Sorry, I just remembered you'd asked this. What I was thinking of was "ambition vs. acceptance".

 

Whatever human beings say is their explicit philosophy, the bulk of us actively pursue values. In this pursuit, we have to figure out what values we aim for, and we have to deal with the negatives of underachievement and loss. An Epicurean may advise men not to be too ambitious, but rather to be happy with the simple pleasures of life. A Stoic may advise him to go full steam ahead, but to see achievement as a duty with limited personal investment in the outcome. The Gita can combine these both, telling people to renounce this world, but -- as long as they do not -- to pursue work as duty, not for personal reward. The Buddhist may say that all sadness comes from loss of values, and advise avoiding all worldly ambition. A Christian may rationalize acceptance by saying God has a deeper plan.
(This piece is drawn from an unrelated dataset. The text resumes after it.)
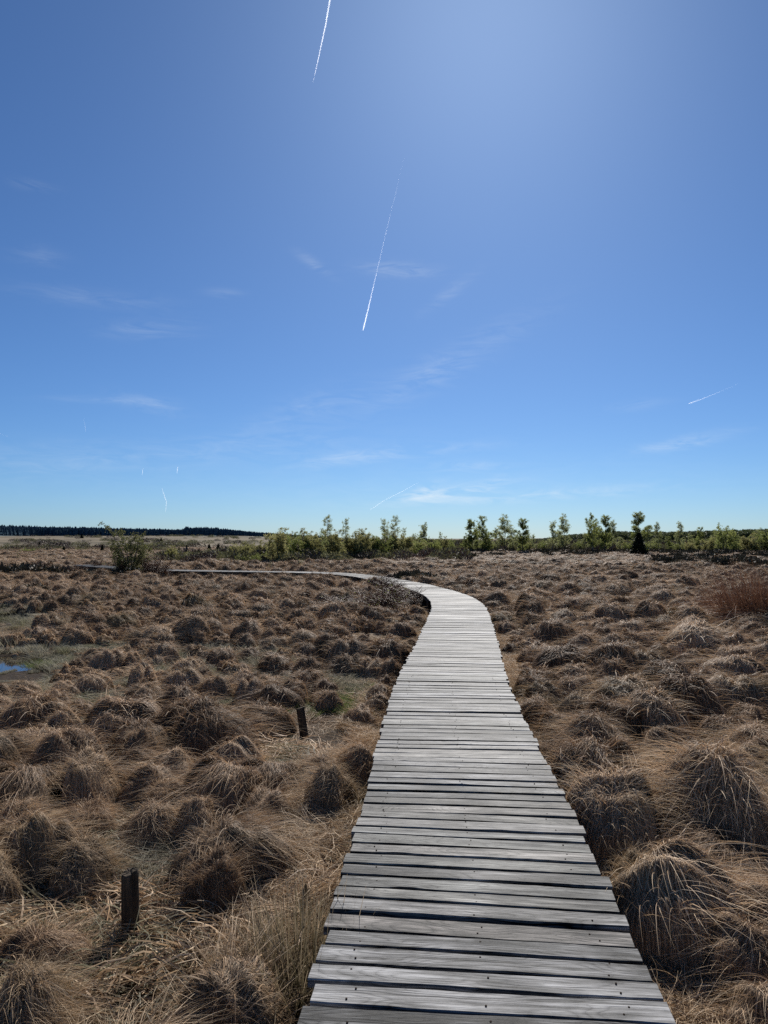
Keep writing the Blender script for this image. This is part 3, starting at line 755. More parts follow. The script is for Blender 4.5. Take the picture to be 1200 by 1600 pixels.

A pagan may figure he just didn't offer up a good enough sacrifice this year.

 

In our personal lives, we're each well advised to be ambitious to a point, and yet to be accepting of the realities of the world and ourselves.... even of the man-made things which we cannot change, and which may as well be metaphysical as far as the context of our lives are concerned. Aiming too low and aiming too high both have their drawbacks. 

 

A more complete treatment would probably need a thread of its own.